**TO DO**:
Each line that holds the word "picture" counts once. Give the total number of such lines and nothing else.

**MATERIAL SUPPLIED**:
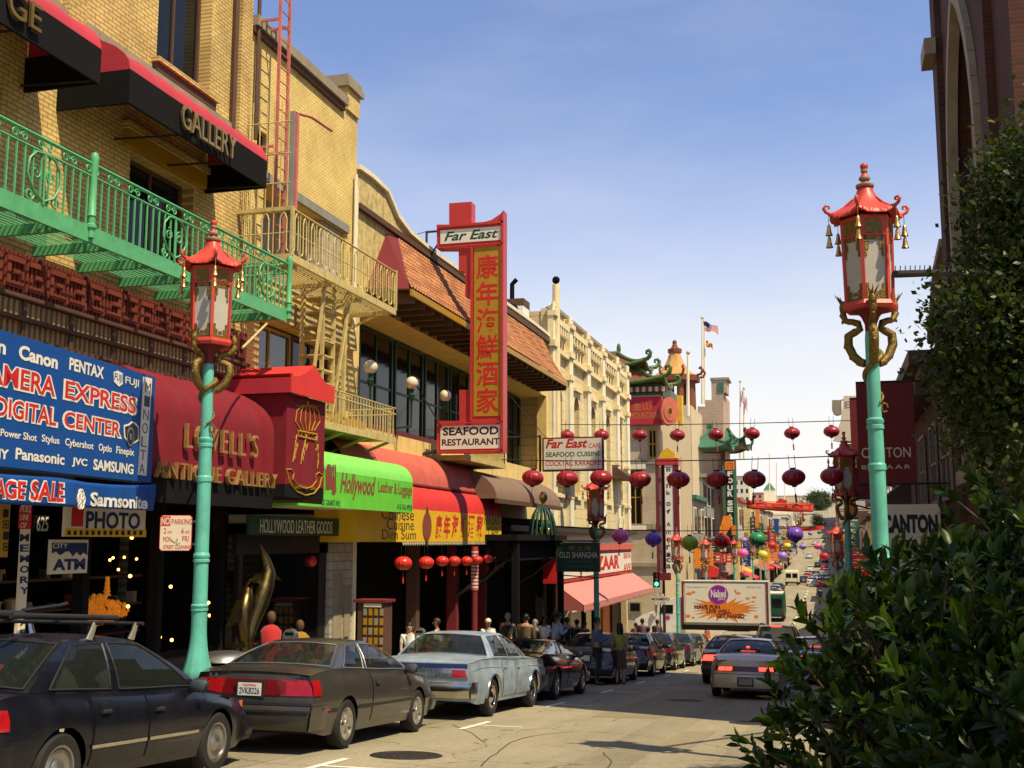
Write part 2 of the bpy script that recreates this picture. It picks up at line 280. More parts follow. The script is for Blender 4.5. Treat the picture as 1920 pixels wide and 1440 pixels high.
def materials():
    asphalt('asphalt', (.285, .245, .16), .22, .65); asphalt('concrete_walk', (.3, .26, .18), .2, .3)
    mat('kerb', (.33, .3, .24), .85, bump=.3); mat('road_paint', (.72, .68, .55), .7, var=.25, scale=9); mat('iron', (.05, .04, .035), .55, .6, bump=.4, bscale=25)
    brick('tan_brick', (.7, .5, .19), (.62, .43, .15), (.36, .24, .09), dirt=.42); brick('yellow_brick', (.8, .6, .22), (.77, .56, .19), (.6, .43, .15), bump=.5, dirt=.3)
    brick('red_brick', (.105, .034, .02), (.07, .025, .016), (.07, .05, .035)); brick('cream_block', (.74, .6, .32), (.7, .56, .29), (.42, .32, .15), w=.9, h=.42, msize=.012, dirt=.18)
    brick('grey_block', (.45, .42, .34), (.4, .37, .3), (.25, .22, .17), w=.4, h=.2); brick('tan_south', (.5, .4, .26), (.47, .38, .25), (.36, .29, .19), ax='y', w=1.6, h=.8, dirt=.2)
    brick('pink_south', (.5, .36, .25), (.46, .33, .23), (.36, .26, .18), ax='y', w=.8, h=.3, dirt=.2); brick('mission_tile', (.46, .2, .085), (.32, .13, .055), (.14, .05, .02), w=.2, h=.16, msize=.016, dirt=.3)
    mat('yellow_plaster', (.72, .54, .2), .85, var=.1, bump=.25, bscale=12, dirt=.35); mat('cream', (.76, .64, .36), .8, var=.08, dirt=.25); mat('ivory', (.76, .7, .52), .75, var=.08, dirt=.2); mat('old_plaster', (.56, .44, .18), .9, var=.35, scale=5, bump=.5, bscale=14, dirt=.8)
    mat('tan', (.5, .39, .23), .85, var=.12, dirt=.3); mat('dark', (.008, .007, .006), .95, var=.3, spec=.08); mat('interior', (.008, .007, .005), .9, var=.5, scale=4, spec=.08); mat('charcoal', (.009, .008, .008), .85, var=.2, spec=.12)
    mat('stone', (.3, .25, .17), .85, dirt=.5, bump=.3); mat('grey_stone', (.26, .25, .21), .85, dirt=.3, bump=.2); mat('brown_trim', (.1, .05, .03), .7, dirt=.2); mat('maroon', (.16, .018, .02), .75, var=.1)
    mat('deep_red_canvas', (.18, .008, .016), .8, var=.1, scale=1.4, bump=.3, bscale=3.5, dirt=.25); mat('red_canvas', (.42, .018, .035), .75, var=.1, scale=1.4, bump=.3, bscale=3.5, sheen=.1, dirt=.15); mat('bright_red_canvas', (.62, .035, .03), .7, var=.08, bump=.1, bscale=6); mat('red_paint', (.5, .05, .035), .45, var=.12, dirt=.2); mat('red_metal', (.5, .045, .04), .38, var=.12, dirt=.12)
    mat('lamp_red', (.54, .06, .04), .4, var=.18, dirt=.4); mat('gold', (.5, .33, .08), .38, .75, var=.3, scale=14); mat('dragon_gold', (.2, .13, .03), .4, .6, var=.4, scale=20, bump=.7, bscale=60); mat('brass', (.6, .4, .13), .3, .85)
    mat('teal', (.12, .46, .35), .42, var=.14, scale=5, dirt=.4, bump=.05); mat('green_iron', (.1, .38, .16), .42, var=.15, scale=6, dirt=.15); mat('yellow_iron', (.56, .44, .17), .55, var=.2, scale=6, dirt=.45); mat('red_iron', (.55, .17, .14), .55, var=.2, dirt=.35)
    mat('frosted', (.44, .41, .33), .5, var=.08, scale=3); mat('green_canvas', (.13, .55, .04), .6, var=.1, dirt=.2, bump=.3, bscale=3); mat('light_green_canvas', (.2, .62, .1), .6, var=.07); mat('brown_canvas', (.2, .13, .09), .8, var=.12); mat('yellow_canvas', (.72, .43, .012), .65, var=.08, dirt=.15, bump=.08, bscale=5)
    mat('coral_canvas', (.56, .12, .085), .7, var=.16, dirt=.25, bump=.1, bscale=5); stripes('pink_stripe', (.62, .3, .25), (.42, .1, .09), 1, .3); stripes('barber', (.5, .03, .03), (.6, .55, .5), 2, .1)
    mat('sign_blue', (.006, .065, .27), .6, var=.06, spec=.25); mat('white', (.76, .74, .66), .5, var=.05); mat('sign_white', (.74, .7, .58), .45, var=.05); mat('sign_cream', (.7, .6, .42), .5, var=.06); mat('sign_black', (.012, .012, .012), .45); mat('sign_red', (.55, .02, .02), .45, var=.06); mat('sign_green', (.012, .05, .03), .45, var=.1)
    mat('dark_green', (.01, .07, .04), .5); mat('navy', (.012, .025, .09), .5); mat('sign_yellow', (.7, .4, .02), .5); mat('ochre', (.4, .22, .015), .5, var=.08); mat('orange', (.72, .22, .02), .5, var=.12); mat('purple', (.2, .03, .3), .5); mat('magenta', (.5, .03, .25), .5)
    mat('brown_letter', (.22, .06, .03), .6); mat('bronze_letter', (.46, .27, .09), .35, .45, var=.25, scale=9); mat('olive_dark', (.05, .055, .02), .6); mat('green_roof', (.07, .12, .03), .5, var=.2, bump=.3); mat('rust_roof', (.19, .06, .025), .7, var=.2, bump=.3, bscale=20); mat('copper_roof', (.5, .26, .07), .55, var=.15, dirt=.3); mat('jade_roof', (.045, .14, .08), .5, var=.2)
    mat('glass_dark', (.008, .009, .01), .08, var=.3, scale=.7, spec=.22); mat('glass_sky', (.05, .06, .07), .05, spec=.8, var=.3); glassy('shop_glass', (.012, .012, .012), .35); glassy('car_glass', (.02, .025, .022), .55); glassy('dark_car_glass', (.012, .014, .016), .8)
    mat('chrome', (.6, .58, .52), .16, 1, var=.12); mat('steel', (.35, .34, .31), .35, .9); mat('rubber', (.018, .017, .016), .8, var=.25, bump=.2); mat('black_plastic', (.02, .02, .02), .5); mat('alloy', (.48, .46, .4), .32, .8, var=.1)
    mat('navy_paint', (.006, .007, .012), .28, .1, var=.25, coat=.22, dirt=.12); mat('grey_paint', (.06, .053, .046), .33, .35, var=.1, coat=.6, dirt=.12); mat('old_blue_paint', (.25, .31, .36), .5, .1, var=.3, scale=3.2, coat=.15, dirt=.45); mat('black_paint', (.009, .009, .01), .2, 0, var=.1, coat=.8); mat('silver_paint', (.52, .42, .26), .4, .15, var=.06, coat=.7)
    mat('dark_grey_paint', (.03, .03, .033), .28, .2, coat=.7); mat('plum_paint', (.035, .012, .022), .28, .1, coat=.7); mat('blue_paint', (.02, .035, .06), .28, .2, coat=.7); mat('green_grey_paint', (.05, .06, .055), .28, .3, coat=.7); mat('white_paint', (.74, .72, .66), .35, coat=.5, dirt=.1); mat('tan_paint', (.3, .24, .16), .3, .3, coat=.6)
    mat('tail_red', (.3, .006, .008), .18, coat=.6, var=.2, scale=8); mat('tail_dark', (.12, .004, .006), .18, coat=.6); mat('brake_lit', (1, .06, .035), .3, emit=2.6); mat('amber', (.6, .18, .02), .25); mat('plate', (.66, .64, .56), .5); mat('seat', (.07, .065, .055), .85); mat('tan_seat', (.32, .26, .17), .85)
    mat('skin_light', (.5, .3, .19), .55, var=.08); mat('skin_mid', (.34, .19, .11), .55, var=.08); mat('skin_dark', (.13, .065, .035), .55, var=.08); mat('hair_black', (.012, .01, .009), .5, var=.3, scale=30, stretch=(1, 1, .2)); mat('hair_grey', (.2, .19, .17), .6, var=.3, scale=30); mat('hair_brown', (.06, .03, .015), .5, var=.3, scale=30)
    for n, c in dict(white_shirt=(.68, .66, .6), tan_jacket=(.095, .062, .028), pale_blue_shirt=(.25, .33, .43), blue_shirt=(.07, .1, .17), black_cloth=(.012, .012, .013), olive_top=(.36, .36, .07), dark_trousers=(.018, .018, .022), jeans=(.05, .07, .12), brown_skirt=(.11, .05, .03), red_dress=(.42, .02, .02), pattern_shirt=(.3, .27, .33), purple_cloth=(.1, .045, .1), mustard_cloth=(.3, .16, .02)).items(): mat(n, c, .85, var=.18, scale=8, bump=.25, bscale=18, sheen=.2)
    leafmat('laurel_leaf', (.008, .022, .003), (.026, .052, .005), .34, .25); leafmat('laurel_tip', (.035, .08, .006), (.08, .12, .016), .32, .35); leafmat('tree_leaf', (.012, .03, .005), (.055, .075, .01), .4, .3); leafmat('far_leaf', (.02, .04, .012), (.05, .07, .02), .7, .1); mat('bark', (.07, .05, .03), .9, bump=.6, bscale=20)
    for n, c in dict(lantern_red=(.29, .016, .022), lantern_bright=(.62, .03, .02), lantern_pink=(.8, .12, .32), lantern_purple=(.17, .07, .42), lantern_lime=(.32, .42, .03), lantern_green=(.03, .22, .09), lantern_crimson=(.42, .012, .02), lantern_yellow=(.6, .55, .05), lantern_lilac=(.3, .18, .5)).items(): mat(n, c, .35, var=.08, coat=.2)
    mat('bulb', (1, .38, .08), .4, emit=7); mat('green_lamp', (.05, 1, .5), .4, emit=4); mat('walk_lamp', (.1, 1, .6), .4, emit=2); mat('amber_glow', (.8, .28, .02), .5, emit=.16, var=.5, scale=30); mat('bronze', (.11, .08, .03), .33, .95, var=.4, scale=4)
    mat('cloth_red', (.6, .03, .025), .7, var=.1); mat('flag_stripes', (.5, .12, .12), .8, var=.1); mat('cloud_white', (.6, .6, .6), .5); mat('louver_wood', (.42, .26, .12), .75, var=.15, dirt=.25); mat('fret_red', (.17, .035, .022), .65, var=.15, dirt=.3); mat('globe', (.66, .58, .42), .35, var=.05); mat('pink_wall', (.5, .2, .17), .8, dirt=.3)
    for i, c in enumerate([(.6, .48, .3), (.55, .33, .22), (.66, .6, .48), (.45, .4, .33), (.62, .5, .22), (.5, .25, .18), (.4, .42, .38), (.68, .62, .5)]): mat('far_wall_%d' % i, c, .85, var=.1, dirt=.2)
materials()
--
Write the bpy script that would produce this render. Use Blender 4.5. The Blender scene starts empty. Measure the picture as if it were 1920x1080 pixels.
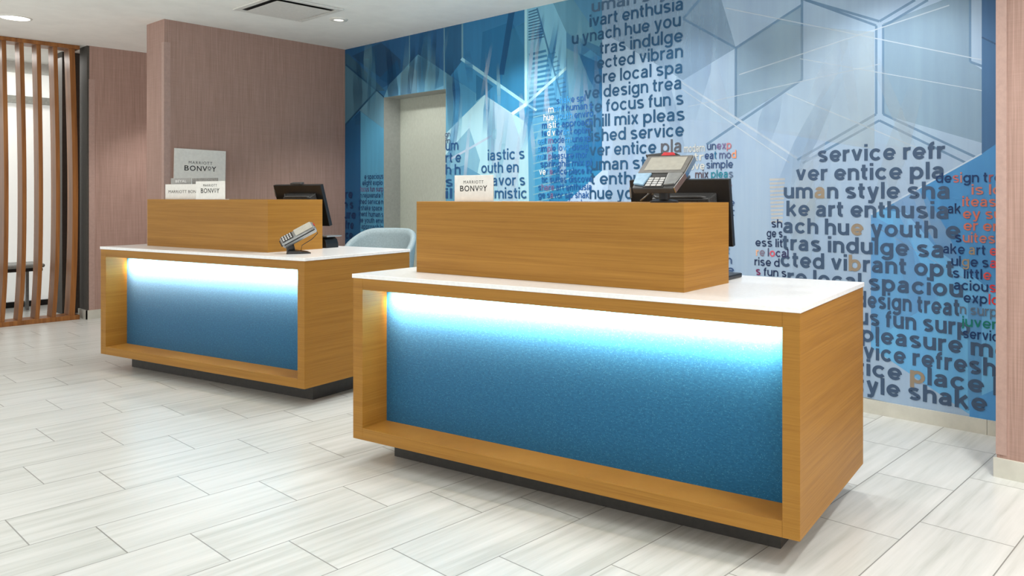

**RESPONSE FOR THIS EXERCISE**:
2